添付画像の右上の図のようにひし形のように抵抗が並び、
並列に並んだ抵抗を横切るように配線した回路をブリッジ回路と言います。

ブリッジ回路ではとにかく対角に向かい合った抵抗の掛け算の値が一致すると、
抵抗を横切る配線には電流が流れないということを覚えておきましょう。

式に書くと、\(R_A\cdot R_D = R_B\cdot R_C\)ならば、\(I_D=0\)という関係が成り立ちます。
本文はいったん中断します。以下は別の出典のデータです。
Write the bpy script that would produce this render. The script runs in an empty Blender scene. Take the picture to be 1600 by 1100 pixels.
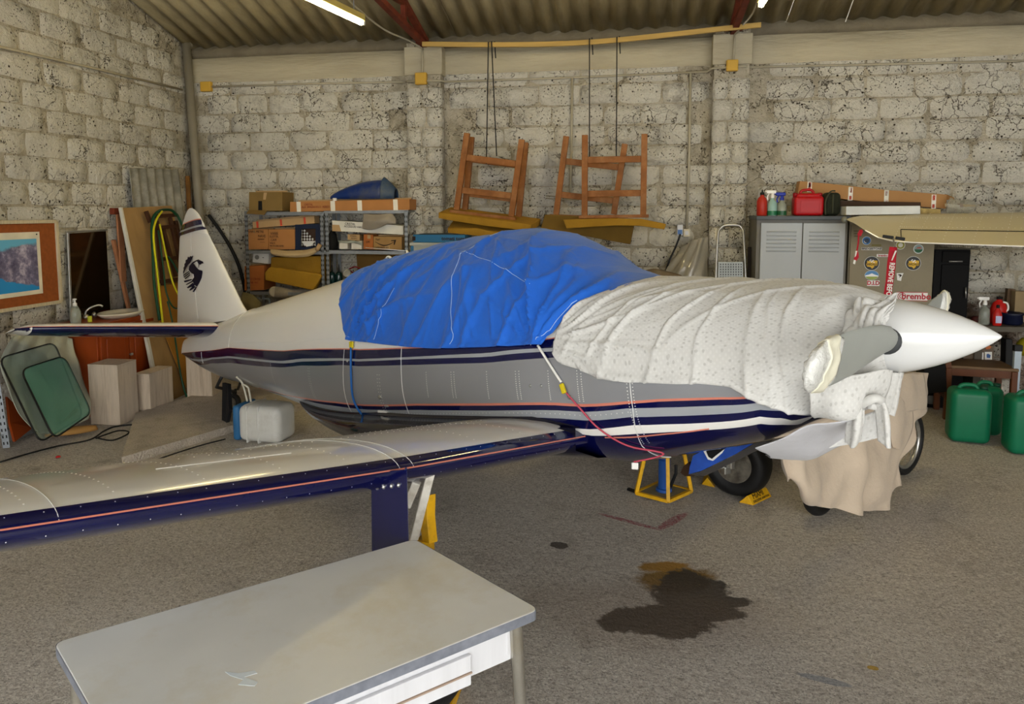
import bpy, bmesh, math, random
from math import sin, cos, pi, radians, atan2, hypot
from mathutils import Vector, Matrix, noise
random.seed(7)
SC = bpy.context.scene
COL = SC.collection
V = Vector

# ---------------------------------------------------------------- camera
FPX, CPX, CPY, EYE = 1130.0, 800.0, 439.0, 1.75
YAW, PITCH = radians(10.3), radians(5.5)
fwd = V((-sin(YAW)*cos(PITCH), cos(YAW)*cos(PITCH), -sin(PITCH)))
rgt = V((cos(YAW), sin(YAW), 0))
upv = rgt.cross(fwd)
CAM = V((0, 0, EYE))
cd = bpy.data.cameras.new('camera'); cam = bpy.data.objects.new('camera', cd); COL.objects.link(cam)
cd.sensor_width = 36; cd.lens = FPX/1600*36; cd.shift_y = -(550-CPY)/1600
cd.clip_start = 0.02; cd.clip_end = 200
cam.matrix_world = Matrix((( rgt.x, upv.x, -fwd.x, 0), (rgt.y, upv.y, -fwd.y, 0), (rgt.z, upv.z, -fwd.z, EYE), (0, 0, 0, 1)))
SC.camera = cam

# ---------------------------------------------------------------- world, exposure
SC.view_settings.view_transform = 'Standard'; SC.view_settings.look = 'None'
SC.view_settings.gamma = 1; SC.view_settings.use_curve_mapping = False
SC.view_settings.exposure = 1.52
w = bpy.data.worlds.new('world'); SC.world = w; w.use_nodes = True
nt_ = w.node_tree; bg = nt_.nodes['Background']
geo = nt_.nodes.new('ShaderNodeTexCoord'); sep = nt_.nodes.new('ShaderNodeSeparateXYZ'); ramp = nt_.nodes.new('ShaderNodeValToRGB')
nt_.links.new(geo.outputs['Generated'], sep.inputs[0]); nt_.links.new(sep.outputs['Z'], ramp.inputs[0]); nt_.links.new(ramp.outputs[0], bg.inputs[0])
ramp.color_ramp.elements[0].position = 0.48; ramp.color_ramp.elements[0].color = (0.34, 0.34, 0.33, 1)
ramp.color_ramp.elements[1].position = 0.52; ramp.color_ramp.elements[1].color = (0.84, 0.93, 1.0, 1)
bg.inputs[1].default_value = 5.0

# ---------------------------------------------------------------- pixel rays (pixels of the 1600x1100 photograph) to points on real planes
def ray(px, py): return fwd + rgt*((px-CPX)/FPX) - upv*((py-CPY)/FPX)
def onp(px, py, n, c):
    r = ray(px, py); return CAM + r*((c-n.dot(CAM))/n.dot(r))
def aY(px, py, y): return onp(px, py, V((0, 1, 0)), y)
def aX(px, py, x): return onp(px, py, V((1, 0, 0)), x)
def aZ(px, py, z=0): return onp(px, py, V((0, 0, 1)), z)

# ---------------------------------------------------------------- materials
def lin(h):
    if not isinstance(h, str): return tuple(h)
    h = h.lstrip('#'); o = []
    for i in (0, 2, 4):
        c = int(h[i:i+2], 16)/255; o.append(c/12.92 if c <= .04045 else ((c+.055)/1.055)**2.4)
    return tuple(o)
MATS = {}
def mat(name, col, rough=.6, metal=0, var=.12, scale=6, bump=0, bscale=60, dirt=None, dirtamt=.5, dscale=3, emit=0, trans=0, alpha=1, coat=0, spec=.28, stretch=None):
    if name in MATS: return MATS[name]
    m = bpy.data.materials.new(name); m.use_nodes = True; nt = m.node_tree; N = nt.nodes; L = nt.links
    b = N['Principled BSDF']; c = lin(col)
    b.inputs['Roughness'].default_value = rough; b.inputs['Metallic'].default_value = metal
    b.inputs['Specular IOR Level'].default_value = spec
    tc = N.new('ShaderNodeTexCoord'); mp = N.new('ShaderNodeMapping'); L.new(tc.outputs['Object'], mp.inputs[0])
    if stretch: mp.inputs['Scale'].default_value = stretch
    nz = N.new('ShaderNodeTexNoise'); nz.inputs['Scale'].default_value = scale; nz.inputs['Detail'].default_value = 6
    L.new(mp.outputs[0], nz.inputs['Vector'])
    r = N.new('ShaderNodeValToRGB'); L.new(nz.outputs[0], r.inputs[0])
    r.color_ramp.elements[0].position = .3; r.color_ramp.elements[1].position = .7
    r.color_ramp.elements[0].color = tuple(x*(1-var) for x in c)+(1,)
    r.color_ramp.elements[1].color = tuple(min(1, x*(1+var)) for x in c)+(1,)
    out = r.outputs[0]
    if dirt:
        n2 = N.new('ShaderNodeTexNoise'); n2.inputs['Scale'].default_value = dscale; n2.inputs['Detail'].default_value = 9; n2.inputs['Roughness'].default_value = .7
        L.new(mp.outputs[0], n2.inputs['Vector'])
        r2 = N.new('ShaderNodeValToRGB'); r2.color_ramp.elements[0].position = .48; r2.color_ramp.elements[1].position = .66
        r2.color_ramp.elements[0].color = (0, 0, 0, 1); r2.color_ramp.elements[1].color = (dirtamt,)*3+(1,)
        L.new(n2.outputs[0], r2.inputs[0])
        mx = N.new('ShaderNodeMix'); mx.data_type = 'RGBA'; L.new(r2.outputs[0], mx.inputs[0]); L.new(out, mx.inputs[6]); mx.inputs[7].default_value = lin(dirt)+(1,)
        out = mx.outputs[2]
    L.new(out, b.inputs['Base Color'])
    if bump:
        n3 = N.new('ShaderNodeTexNoise'); n3.inputs['Scale'].default_value = bscale; n3.inputs['Detail'].default_value = 5
        L.new(mp.outputs[0], n3.inputs['Vector'])
        bp = N.new('ShaderNodeBump'); bp.inputs['Strength'].default_value = 1; bp.inputs['Distance'].default_value = bump
        L.new(n3.outputs[0], bp.inputs['Height']); L.new(bp.outputs[0], b.inputs['Normal'])
    if emit:
        b.inputs['Emission Color'].default_value = c+(1,); b.inputs['Emission Strength'].default_value = emit
    b.inputs['Transmission Weight'].default_value = trans; b.inputs['Alpha'].default_value = alpha
    b.inputs['Coat Weight'].default_value = coat; b.inputs['Coat Roughness'].default_value = .05
    MATS[name] = m; return m

# ---------------------------------------------------------------- mesh helpers
def BM(): return bmesh.new()
def box(bm, c, s, rot=None, bev=0):
    c = V(c); hx, hy, hz = s[0]/2, s[1]/2, s[2]/2
    P = [V((x, y, z)) for x in (-hx, hx) for y in (-hy, hy) for z in (-hz, hz)]
    if rot is not None: P = [rot @ p for p in P]
    vs = [bm.verts.new(c+p) for p in P]
    fs = [bm.faces.new([vs[i] for i in f]) for f in ((0, 1, 3, 2), (4, 6, 7, 5), (0, 4, 5, 1), (2, 3, 7, 6), (0, 2, 6, 4), (1, 5, 7, 3))]
    bmesh.ops.recalc_face_normals(bm, faces=fs)
    if bev:
        es = {e for f in fs for e in f.edges}
        bmesh.ops.bevel(bm, geom=list(es), offset=bev, segments=2, profile=.5, affect='EDGES', clamp_overlap=True)
    return vs
def frame(d, up=V((0, 0, 1))):
    d = d.normalized()
    if abs(d.dot(up)) > .98: up = V((0, 1, 0))
    x = up.cross(d).normalized(); y = d.cross(x)
    return Matrix((x, y, d)).transposed()
def bar(bm, a, b, wx, wy, up=V((0, 0, 1)), bev=0):
    a, b = V(a), V(b); box(bm, (a+b)/2, (wx, wy, (b-a).length), frame(b-a, up), bev)
def tube(bm, pts, r, n=8, cap=True, radii=None):
    pts = [V(p) for p in pts]; rings = []; prev = None
    for i, p in enumerate(pts):
        d = (pts[min(i+1, len(pts)-1)]-pts[max(i-1, 0)]).normalized()
        if prev is None:
            u = V((0, 0, 1)) if abs(d.z) < .9 else V((1, 0, 0)); x = u.cross(d).normalized()
        else: x = (prev-d*prev.dot(d)).normalized()
        prev = x; y = d.cross(x); rr = radii[i] if radii else r
        rings.append([bm.verts.new(p+(x*cos(2*pi*k/n)+y*sin(2*pi*k/n))*rr) for k in range(n)])
    for a, b in zip(rings, rings[1:]):
        for k in range(n): bm.faces.new((a[k], a[(k+1) % n], b[(k+1) % n], b[k]))
    if cap: bm.faces.new(rings[0][::-1]); bm.faces.new(rings[-1])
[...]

設問(a)の空欄は\(\dot{Z}\)に対抗するインピーダンス部分が入ります。
ここでは\(R_1\)と\(C_1\)の並列回路部分が該当しますので、
\(\frac{R_1}{1+j\omega C_1 R_1}\)が解となります。

次に、設問(b)について解説を行います。

インピーダンス\(\dot{Z}=R+jX\)としたとき、測定できる\(R\)と\(X\)について問われています。

問題のブリッジ回路に含まれる可変抵抗\(R_1\)と\(R_2\)の値を調整して、
未知のインピーダンス\(\dot{Z}\)を測定する場合、インピーダンス\(\dot{Z}\)がどのような条件なら
測定できるかということが問われています。

まず、平衡条件について振り返ってみましょう。
設問(a)で求めましたが、このブリッジ回路の平衡条件は、\(\dot{Z}\frac{R_1}{1+j\omega C_1 R_1}=R_2R_3\)となります。

この平衡条件の右辺がポイントで、右辺\(R_2R_3\)は実部のみ(虚部を含みません)となっています。
従って、平衡条件を満たすためには、左辺も同様に実部のみとなる必要があります。

そこで、左辺の式変形を進めていき、虚部が0になる条件が得られば、
それがインピーダンス\(\dot{Z}=R+jX\)の条件と言えます。

添付画像のように式変形を進めていくと、
(左辺の実部)=\(R_1R+\omega C_1R_1^2X\)
(左辺の虚部)=\(R_1X-\omega C_1R_1^2R\)
という関係が得られます。

あとは、問題で与えられる\(R\)と\(X\)の各条件で
(左辺の実部)\(>0\)かつ(左辺の虚部)\(=0\)が成り立つものを選んできます。

虚部が0にならない条件や実部が0以上を満たさない条件をつぶしていくと、
選択肢(4)の\(R>0\)、\(X>0\)が残り、この条件が解となります。

ブリッジ回路の平衡条件を知っていれば、あとは計算するだけですが、
計算が複雑で、最後に残る式の形も項がたくさん残ります。

計算があってるかどうか不安になるかもしれませんが、
式変形を進めるとこのくらいの形にはなるだろうという感覚が身につかないと、
この不安はなかなか消せません。

並列回路を含む交流回路の式変形はどうしても複雑な計算が必要になります。
似たような問題をたくさん解いて、慣れていくようにしましょう。